MENORCA - IMAGEN DE LAS PERSEIDAS (LAGRIMAS DE SAN LORENZO) EN CALA EN TURQUETA.

So, local folklore would have contributed to a decline in the official name of Bellver, but what about the saint? Maria was the Virgin Mary, yet by as early as 1282, it was recorded that Sant Llorenç, Saint Lawrence, was being worshipped in the very temple of the parish. By the middle of the fourteenth century, the place was being referred to as Sant Llorenç de Bellver and eventually Sant Llorenç des Cardassar.

Lawrence was therefore a highly revered saint in this place, as he indeed was in general - one of the seven deacons of Rome who were martyred during the persecution of Emperor Valerian in 258. The story of Lawrence and his appalling end by being roasted alive on a gridiron was almost certainly the result of a transcription error. The omission of a single ‘p’ changed suffered (or martyred) to roasted; martyrdom of deacons, and others, was by beheading, not on a gridiron.

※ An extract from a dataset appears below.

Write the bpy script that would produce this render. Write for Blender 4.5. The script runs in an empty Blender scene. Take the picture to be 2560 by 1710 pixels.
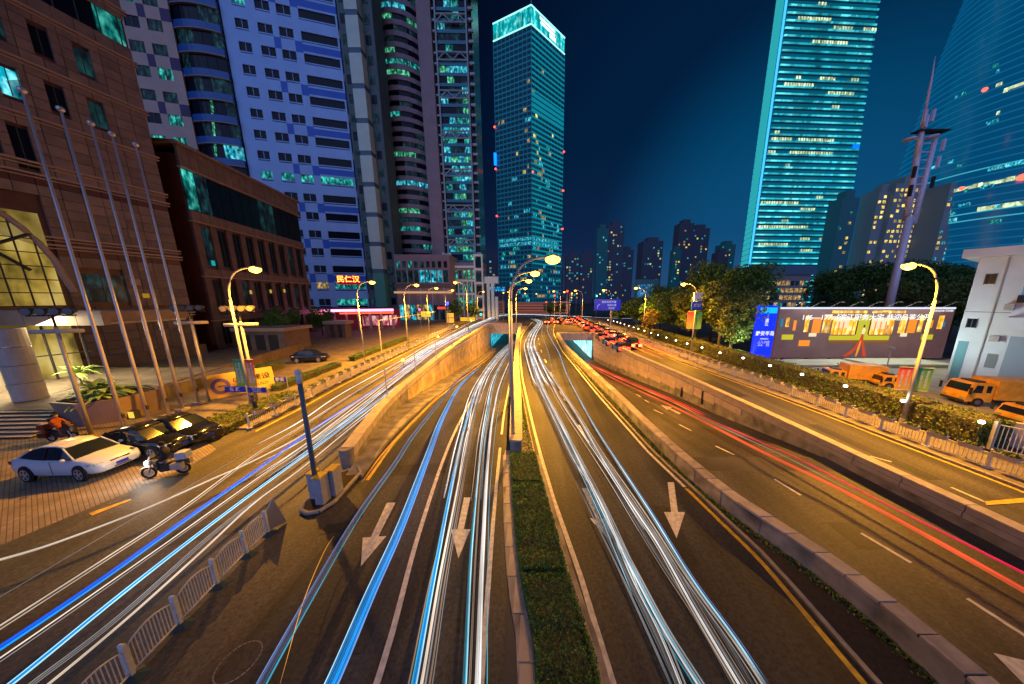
import bpy, math, random
import numpy as np
from mathutils import Vector, Matrix
random.seed(7)
PI = math.pi
scene = bpy.context.scene
# ---------------------------------------------------------------- camera, sky, light, exposure
CX, CY, FP, PITCH, CH = 1340.0, 875.0, 687.0, math.atan(132 / 687.0), 8.8
cam = bpy.data.cameras.new('camera')
cam.sensor_width = 36.0
cam.lens = FP / 2560 * 36.0
cam.shift_x = -(CX - 1280) / 2560
cam.shift_y = (CY - 855) / 2560
cam.clip_start = 0.1
cam.clip_end = 6000
camo = bpy.data.objects.new('camera', cam)
scene.collection.objects.link(camo)
camo.location = (0, 0, CH)
camo.rotation_euler = (PI / 2 - PITCH, 0, 0)
scene.camera = camo

world = bpy.data.worlds.new('World')
scene.world = world
world.use_nodes = True
wn, wl = world.node_tree.nodes, world.node_tree.links
wn.clear()
w_out = wn.new('ShaderNodeOutputWorld')
w_bg = wn.new('ShaderNodeBackground')
w_tc = wn.new('ShaderNodeTexCoord')
w_sep = wn.new('ShaderNodeSeparateXYZ')
w_ramp = wn.new('ShaderNodeValToRGB')
w_ramp.color_ramp.elements[0].position = 0.0
w_ramp.color_ramp.elements[0].color = (0.020, 0.022, 0.060, 1)
w_ramp.color_ramp.elements[1].position = 0.85
w_ramp.color_ramp.elements[1].color = (0.0005, 0.0020, 0.010, 1)
e = w_ramp.color_ramp.elements.new(0.18); e.color = (0.0045, 0.0080, 0.032, 1)
e = w_ramp.color_ramp.elements.new(0.42); e.color = (0.0008, 0.0042, 0.019, 1)
# the glow of the lit towers in the river mist brightens the whole eastern side of the sky
w_dot = wn.new('ShaderNodeVectorMath'); w_dot.operation = 'DOT_PRODUCT'
gd = Vector((0.66, 0.75, 0.12)).normalized()
w_dot.inputs[1].default_value = gd
w_gr = wn.new('ShaderNodeValToRGB')
w_gr.color_ramp.interpolation = 'EASE'
w_gr.color_ramp.elements[0].position = 0.5; w_gr.color_ramp.elements[0].color = (0, 0, 0, 1)
w_gr.color_ramp.elements[1].position = 1.0; w_gr.color_ramp.elements[1].color = (0.000, 0.062, 0.150, 1)
e = w_gr.color_ramp.elements.new(0.86); e.color = (0.0, 0.009, 0.029, 1)
w_add = wn.new('ShaderNodeVectorMath'); w_add.operation = 'ADD'
wl.new(w_tc.outputs['Generated'], w_sep.inputs[0])
wl.new(w_sep.outputs['Z'], w_ramp.inputs[0])
wl.new(w_tc.outputs['Generated'], w_dot.inputs[0])
wl.new(w_dot.outputs['Value'], w_gr.inputs[0])
wl.new(w_ramp.outputs[0], w_add.inputs[0])
wl.new(w_gr.outputs[0], w_add.inputs[1])
wl.new(w_add.outputs[0], w_bg.inputs[0])
w_bg.inputs[1].default_value = 1.0
wl.new(w_bg.outputs[0], w_out.inputs[0])

sun = bpy.data.lights.new('sun', 'SUN')
sun.energy = 1.1
sun.color = (0.33, 0.48, 1.0)
sun.angle = math.radians(75)
suno = bpy.data.objects.new('sun', sun)
scene.collection.objects.link(suno)
SUN_AZ, SUN_EL = math.radians(186), math.radians(24)     # cool city glow from behind the footbridge
sd = Vector((math.sin(SUN_AZ) * math.cos(SUN_EL), math.cos(SUN_AZ) * math.cos(SUN_EL), math.sin(SUN_EL)))
suno.rotation_euler = sd.to_track_quat('Z', 'Y').to_euler()

scene.view_settings.view_transform = 'Standard'
scene.view_settings.look = 'None'
scene.view_settings.gamma = 1.0
scene.view_settings.use_curve_mapping = False
scene.view_settings.exposure = 0.0
scene.render.engine = 'CYCLES'
cy = scene.cycles
cy.use_denoising = True
cy.max_bounces = 4
cy.diffuse_bounces = 2
cy.glossy_bounces = 3
cy.transmission_bounces = 3
cy.sample_clamp_indirect = 4.0
cy.caustics_reflective = False
cy.caustics_refractive = False

# ---------------------------------------------------------------- helpers
COL = scene.collection

def ray(x, y):
    u = (x - CX) / FP; v = -(y - CY) / FP
    return Vector((u, math.cos(PITCH) + v * math.sin(PITCH), -math.sin(PITCH) + v * math.cos(PITCH)))

def G(x, y, z=0.0):
    r = ray(x, y); t = (z - CH) / r.z
    return Vector((r.x * t, r.y * t, z))

def AT(x, y, Y):
    r = ray(x, y); t = Y / r.y
    return Vector((r.x * t, Y, CH + r.z * t))

def GP(x, y, prof, off=0.0):
    """point on a road whose height is prof(Y)"""
    z = 0.0
    for _ in range(40):
        p = G(x, y, z)
        z = 0.5 * z + 0.5 * (prof(max(0, min(140, p.y))) + off)
    return G(x, y, z)

def curve1(pts):
    """smooth monotone interpolation of (t, value) pairs"""
    pts = sorted(pts)
    xs = [p[0] for p in pts]; ys = [p[1] for p in pts]
    n = len(xs)
    d = [(ys[i + 1] - ys[i]) / (xs[i + 1] - xs[i]) for i in range(n - 1)]
    m = [d[0]] + [0 if d[i - 1] * d[i] <= 0 else 2 * d[i - 1] * d[i] / (d[i - 1] + d[i]) for i in range(1, n - 1)] + [d[-1]]
    def f(x):
        if x <= xs[0]: return ys[0] + m[0] * (x - xs[0])
        if x >= xs[-1]: return ys[-1] + m[-1] * (x - xs[-1])
        i = 0
        while x > xs[i + 1]: i += 1
        h = xs[i + 1] - xs[i]; t = (x - xs[i]) / h
        return ((2 * t**3 - 3 * t**2 + 1) * ys[i] + (t**3 - 2 * t**2 + t) * h * m[i] +
                (-2 * t**3 + 3 * t**2) * ys[i + 1] + (t**3 - t**2) * h * m[i + 1])
    return f

def catmull(pts, n=8):
    pts = [Vector(p) for p in pts]
    P = [pts[0] * 2 - pts[1]] + pts + [pts[-1] * 2 - pts[-2]]
    out = []
    for i in range(1, len(P) - 2):
        a, b, c, d = P[i - 1], P[i], P[i + 1], P[i + 2]
        for k in range(n):
            t = k / n
            out.append(0.5 * ((2 * b) + (c - a) * t + (2 * a - 5 * b + 4 * c - d) * t * t + (3 * b - a - 3 * c + d) * t**3))
    out.append(pts[-1])
    return out

class MB:
    """collects shapes in world coordinates and links them as one mesh object"""
    def __init__(s): s.v = []; s.f = []; s.mi = []; s.cur = 0
    def quad(s, a, b, c, d):
        n = len(s.v); s.v += [tuple(a), tuple(b), tuple(c), tuple(d)]; s.f.append((n, n + 1, n + 2, n + 3)); s.mi.append(s.cur)
    def poly(s, pts):
        n = len(s.v); s.v += [tuple(p) for p in pts]; s.f.append(tuple(range(n, n + len(pts)))); s.mi.append(s.cur)
    def box(s, x0, x1, y0, y1, z0, z1):
        s.hexa([(x0, y0, z0), (x1, y0, z0), (x1, y1, z0), (x0, y1, z0)], [(x0, y0, z1), (x1, y0, z1), (x1, y1, z1), (x0, y1, z1)])
    def hexa(s, lo, hi):
        n = len(s.v); s.v += [tuple(p) for p in lo] + [tuple(p) for p in hi]; k = len(lo)
        s.f.append(tuple(n + i for i in reversed(range(k)))); s.f.append(tuple(n + k + i for i in range(k)))
        s.mi += [s.cur] * 2
        for i in range(k):
            j = (i + 1) % k; s.f.append((n + i, n + j, n + k + j, n + k + i)); s.mi.append(s.cur)
    def obox(s, c, u, hw, hd, z0, z1):
        """box centred at c=(x,y) with horizontal direction u (half width hw) and half depth hd"""
        ux, uy = u; vx, vy = -uy, ux
        lo = [(c[0] + ux * a * hw + vx * b * hd, c[1] + uy * a * hw + vy * b * hd) for a, b in ((-1, -1), (1, -1), (1, 1), (-1, 1))]
        s.hexa([(x, y, z0) for x, y in lo], [(x, y, z1) for x, y in lo])
    def tube(s, pts, r, n=8, cap=True):
        pts = [Vector(p) for p in pts]; k = len(pts)
        rr = r if isinstance(r, (list, tuple)) else [r] * k
        base = len(s.v)
        for i, p in enumerate(pts):
            t = (pts[min(i + 1, k - 1)] - pts[max(i - 1, 0)]).normalized()
            a = Vector((0, 0, 1)) if abs(t.z) < 0.9 else Vector((1, 0, 0))
            e1 = t.cross(a).normalized(); e2 = t.cross(e1)
            for j in range(n):
                an = 2 * PI * j / n
                s.v.append(tuple(p + (e1 * math.cos(an) + e2 * math.sin(an)) * rr[i]))
        for i in range(k - 1):
            for j in range(n):
                j2 = (j + 1) % n
                s.f.append((base + i * n + j, base + i * n + j2, base + (i + 1) * n + j2, base + (i + 1) * n + j)); s.mi.append(s.cur)
        if cap:
            s.f.append(tuple(base + j for j in reversed(range(n)))); s.f.append(tuple(base + (k - 1) * n + j for j in range(n))); s.mi += [s.cur] * 2
    def ball(s, c, rx, ry=None, rz=None, n=10, m=6):
        ry = rx if ry is None else ry; rz = rx if rz is None else rz
        base = len(s.v)
        for i in range(m + 1):
            th = PI * i / m
            for j in range(n):
                ph = 2 * PI * j / n
                s.v.append((c[0] + rx * math.sin(th) * math.cos(ph), c[1] + ry * math.sin(th) * math.sin(ph), c[2] + rz * math.cos(th)))
        for i in range(m):
            for j in range(n):
                j2 = (j + 1) % n
                s.f.append((base + i * n + j, base + (i + 1) * n + j, base + (i + 1) * n + j2, base + i * n + j2)); s.mi.append(s.cur)
    def loft(s, rings, cap=True, closed=True):
        base = len(s.v); n = len(rings[0])
        for r in rings: s.v += [tuple(p) for p in r]
        for i in range(len(rings) - 1):
            for j in range(n if closed else n - 1):
                j2 = (j + 1) % n
                s.f.append((base + i * n + j, base + i * n + j2, base + (i + 1) * n + j2, base + (i + 1) * n + j)); s.mi.append(s.cur)
        if cap and closed:
            s.f.append(tuple(base + j for j in reversed(range(n)))); s.f.append(tuple(base + (len(rings) - 1) * n + j for j in range(n))); s.mi += [s.cur] * 2
    def build(s, name, mat, parent=None, smooth=False, loc=None):
        me = bpy.data.meshes.new(name)
        vs = s.v
        off = None
        if parent is not None and parent.name in ROOTLOC: off = ROOTLOC[parent.name]
        if loc is not None: off = Vector(loc)
        if off is not None: vs = [(a - off[0], b - off[1], c - off[2]) for a, b, c in vs]
        me.from_pydata(vs, [], s.f)
        mats = mat if isinstance(mat, (list, tuple)) else [mat]
        for m_ in mats: me.materials.append(m_)
        if len(mats) > 1: me.polygons.foreach_set('material_index', s.mi)
        if smooth: me.polygons.foreach_set('use_smooth', [True] * len(me.polygons))
        me.update()
        o = bpy.data.objects.new(name, me)
        COL.objects.link(o)
        if parent is not None:
            o.parent = parent
            if parent.name in ROOTLOC and loc is None: ROOTLOC[o.name] = ROOTLOC[parent.name]
        if loc is not None: o.location = Vector(loc) - (ROOTLOC.get(parent.name, Vector((0, 0, 0))) if parent else Vector((0, 0, 0)))
        return o
ROOTLOC = {}

def tag(o, label=None, cat=None, group=None, kind=None):
    if label: o['label'] = label
    if cat: o['category'] = cat
    if group: o['group'] = group
    if kind: o['kind'] = kind
    return o

def thing(name, label, cat, loc=(0, 0, 0), group=None):
    o = bpy.data.objects.new(name, None); COL.objects.link(o)
    o.location = loc; o.empty_display_size = 0.3
    ROOTLOC[o.name] = Vector(loc)
    return tag(o, label, cat, group)

def inst(name, mesh, parent, loc, rotz=0.0, scale=None):
    """one more piece sharing a mesh; loc in world coordinates"""
    o = bpy.data.objects.new(name, mesh); COL.objects.link(o)
    o.parent = parent
    o.location = Vector(loc) - ROOTLOC.get(parent.name, Vector((0, 0, 0)))
    o.rotation_euler = (0, 0, rotz)
    if scale: o.scale = scale
    return o

def copy_tree(o, parent=None):
    c = o.copy(); COL.objects.link(c)
    if parent is not None: c.parent = parent
    for ch in list(o.children):
        if ch.type != 'LIGHT': copy_tree(ch, c)
    return c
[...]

Still, this particular legend helped over time to establish a different type of legend - the tears of Saint Lawrence for his feast day, which was set as August 10. There is, unlike some saints, firm evidence that this was indeed when he died, and because the feast day coincided with the appearance of the Perseids meteor shower, Mediterranean folk legend associated the shooting stars with sparks from the gridiron fire. Alternatively, they were the tears of the saint as he suffered.

The worship of Lawrence that led to a change in name from Santa Maria may have been no more than that - worship. But then there are those watery origins of Lluchfriara, according to José Francisco Argente Sánchez. Was it that the tears were symbolic of rain and so gave extra meaning to this worship? Despite Joannes Zonaras’s description of islands of rain, heading into the middle of August there would have been very little rain. But they would have anticipated its arrival. The Perseids would have announced that it was on its way to replenish that watery place.

Nowadays, the second half of August is typically when the weather can begin to become somewhat unsettled. For the Perseids, however, fine conditions can usually be guaranteed. Best views of the meteor shower are where there isn’t light pollution - the Tramuntana reservoirs have long been popular viewing points. In Sant Llorenç, they go to a local car park for astronomical observation. Not quite the same, really.